▸ **RECORDED DATA**
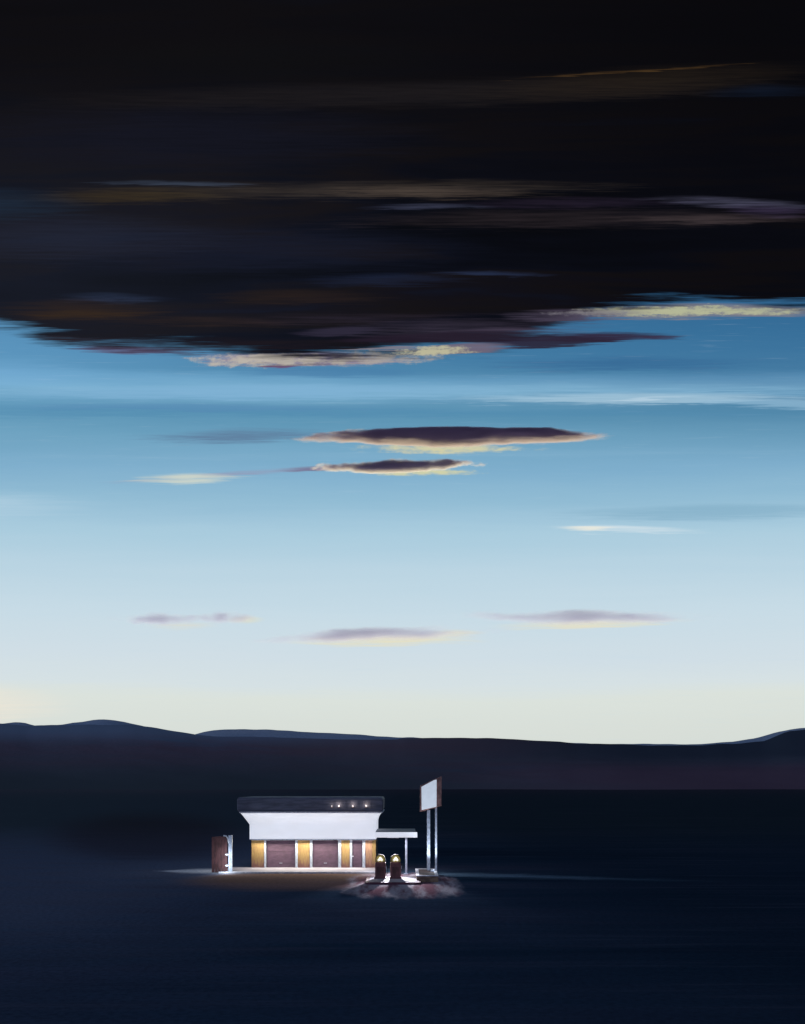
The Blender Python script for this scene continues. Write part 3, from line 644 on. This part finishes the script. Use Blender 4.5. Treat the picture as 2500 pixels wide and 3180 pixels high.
# ------------------------------------------------------------------ far clouds, lit from below
def cloud(label, X0, Y0, wpx, hpx, depth, body, density=.03, soft=.9, slope=0., D=9000., seed=0., aniso=.45, lumps=1.):
    """a flat drifting bank of vapour: an ellipsoidal volume with a ragged density"""
    m = bpy.data.materials.new('cloud_vapour'); m.use_nodes = True; nt = m.node_tree; nt.nodes.clear(); n = N(nt)
    t = nt.nodes.new('ShaderNodeTexCoord'); x, y, z = n.sep(t.outputs['Object'])[:3]   # -1..1 in each axis
    nz = n.noise(n.comb(n.m('MULTIPLY_ADD', x, 2.6*lumps, seed), n.m('MULTIPLY', y, .5), n.m('MULTIPLY', z, .9)), 1, 2, .45)
    nf = n.noise(n.comb(n.m('MULTIPLY_ADD', x, 12*lumps, seed), n.m('MULTIPLY', y, 1.), n.m('MULTIPLY', z, 6.)), 1, 3, .6)
    r2 = n.m('ADD', n.m('POWER', n.m('ABSOLUTE', x), 1.4), n.m('ADD', n.m('MULTIPLY', y, y), n.m('MULTIPLY', z, z)))
    e = n.m('MULTIPLY_ADD', n.m('SUBTRACT', nz, .5), 1.3, n.m('SUBTRACT', .85, r2))
    e = n.m('MULTIPLY_ADD', n.m('SUBTRACT', nf, .5), .6, e)
    dn = n.m('MULTIPLY', n.ss(e, 0., soft), density)
    pv = nt.nodes.new('ShaderNodeVolumePrincipled'); pv.inputs['Color'].default_value = body+(1,); pv.inputs['Anisotropy'].default_value = aniso
    n.put(pv.inputs['Density'], dn)
    out = nt.nodes.new('ShaderNodeOutputMaterial'); nt.links.new(pv.outputs[0], out.inputs['Volume'])
    m.cycles.volume_step_rate = .35
    bm = bmesh.new(); bmesh.ops.create_icosphere(bm, subdivisions=3, radius=1.02)
    o = obj('cloud', bm, m)
    o.location = ((X0-402.5)/1000*D, D, H+(YH-Y0)/1000*D); o.scale = (wpx/1000*D, depth, hpx/1000*D)
    o.rotation_euler.y = -math.atan(slope)
    tag(o, label, 'cloud'); return o
cloud('long dark plum cloud with a yellow underside, the darkest and longest of the small clouds', 456, 436.5, 178, 10.5, 125, (.68,.47,.63), .15, .7, aniso=.40, seed=2.)
cloud('small plum cloud with a yellow underside just beneath the longest dark one', 396, 466, 100, 7.5, 80, (.82,.62,.80), .09, .7, aniso=.40, seed=6.3, slope=.03, lumps=1.6)
cloud('faint mauve cloud low over the far hills, the middle and lowest of the low ones', 374, 634.5, 150, 9.5, 75, (.66,.54,.95), .018, .9, aniso=.3, seed=9., slope=.04)
cloud('faint mauve pointed cloud low in the pale sky over the sign side', 583, 616.5, 155, 9, 75, (.66,.54,.95), .018, .9, aniso=.3, seed=15.)
cloud('small faint mauve puff low in the pale sky, the farthest from the sign', 160, 619, 55, 8.5, 60, (.66,.54,.95), .018, aniso=.3, seed=21.)
cloud('small faint mauve puff beside a slightly wider one, over the gate', 224, 617.5, 42, 8.5, 55, (.66,.54,.95), .018, aniso=.3, seed=29.)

▸ **WHAT IS ASKED**
Working from the material above, transcribe it exactly while omitting pictures.

▸ **FINAL RESULT**
The Blender Python script for this scene continues. Write part 3, from line 644 on. This part finishes the script. Use Blender 4.5. Treat the picture as 2500 pixels wide and 3180 pixels high.
# ------------------------------------------------------------------ far clouds, lit from below
def cloud(label, X0, Y0, wpx, hpx, depth, body, density=.03, soft=.9, slope=0., D=9000., seed=0., aniso=.45, lumps=1.):
    """a flat drifting bank of vapour: an ellipsoidal volume with a ragged density"""
    m = bpy.data.materials.new('cloud_vapour'); m.use_nodes = True; nt = m.node_tree; nt.nodes.clear(); n = N(nt)
    t = nt.nodes.new('ShaderNodeTexCoord'); x, y, z = n.sep(t.outputs['Object'])[:3]   # -1..1 in each axis
    nz = n.noise(n.comb(n.m('MULTIPLY_ADD', x, 2.6*lumps, seed), n.m('MULTIPLY', y, .5), n.m('MULTIPLY', z, .9)), 1, 2, .45)
    nf = n.noise(n.comb(n.m('MULTIPLY_ADD', x, 12*lumps, seed), n.m('MULTIPLY', y, 1.), n.m('MULTIPLY', z, 6.)), 1, 3, .6)
    r2 = n.m('ADD', n.m('POWER', n.m('ABSOLUTE', x), 1.4), n.m('ADD', n.m('MULTIPLY', y, y), n.m('MULTIPLY', z, z)))
    e = n.m('MULTIPLY_ADD', n.m('SUBTRACT', nz, .5), 1.3, n.m('SUBTRACT', .85, r2))
    e = n.m('MULTIPLY_ADD', n.m('SUBTRACT', nf, .5), .6, e)
    dn = n.m('MULTIPLY', n.ss(e, 0., soft), density)
    pv = nt.nodes.new('ShaderNodeVolumePrincipled'); pv.inputs['Color'].default_value = body+(1,); pv.inputs['Anisotropy'].default_value = aniso
    n.put(pv.inputs['Density'], dn)
    out = nt.nodes.new('ShaderNodeOutputMaterial'); nt.links.new(pv.outputs[0], out.inputs['Volume'])
    m.cycles.volume_step_rate = .35
    bm = bmesh.new(); bmesh.ops.create_icosphere(bm, subdivisions=3, radius=1.02)
    o = obj('cloud', bm, m)
    o.location = ((X0-402.5)/1000*D, D, H+(YH-Y0)/1000*D); o.scale = (wpx/1000*D, depth, hpx/1000*D)
    o.rotation_euler.y = -math.atan(slope)
    tag(o, label, 'cloud'); return o
cloud('long dark plum cloud with a yellow underside, the darkest and longest of the small clouds', 456, 436.5, 178, 10.5, 125, (.68,.47,.63), .15, .7, aniso=.40, seed=2.)
cloud('small plum cloud with a yellow underside just beneath the longest dark one', 396, 466, 100, 7.5, 80, (.82,.62,.80), .09, .7, aniso=.40, seed=6.3, slope=.03, lumps=1.6)
cloud('faint mauve cloud low over the far hills, the middle and lowest of the low ones', 374, 634.5, 150, 9.5, 75, (.66,.54,.95), .018, .9, aniso=.3, seed=9., slope=.04)
cloud('faint mauve pointed cloud low in the pale sky over the sign side', 583, 616.5, 155, 9, 75, (.66,.54,.95), .018, .9, aniso=.3, seed=15.)
cloud('small faint mauve puff low in the pale sky, the farthest from the sign', 160, 619, 55, 8.5, 60, (.66,.54,.95), .018, aniso=.3, seed=21.)
cloud('small faint mauve puff beside a slightly wider one, over the gate', 224, 617.5, 42, 8.5, 55, (.66,.54,.95), .018, aniso=.3, seed=29.)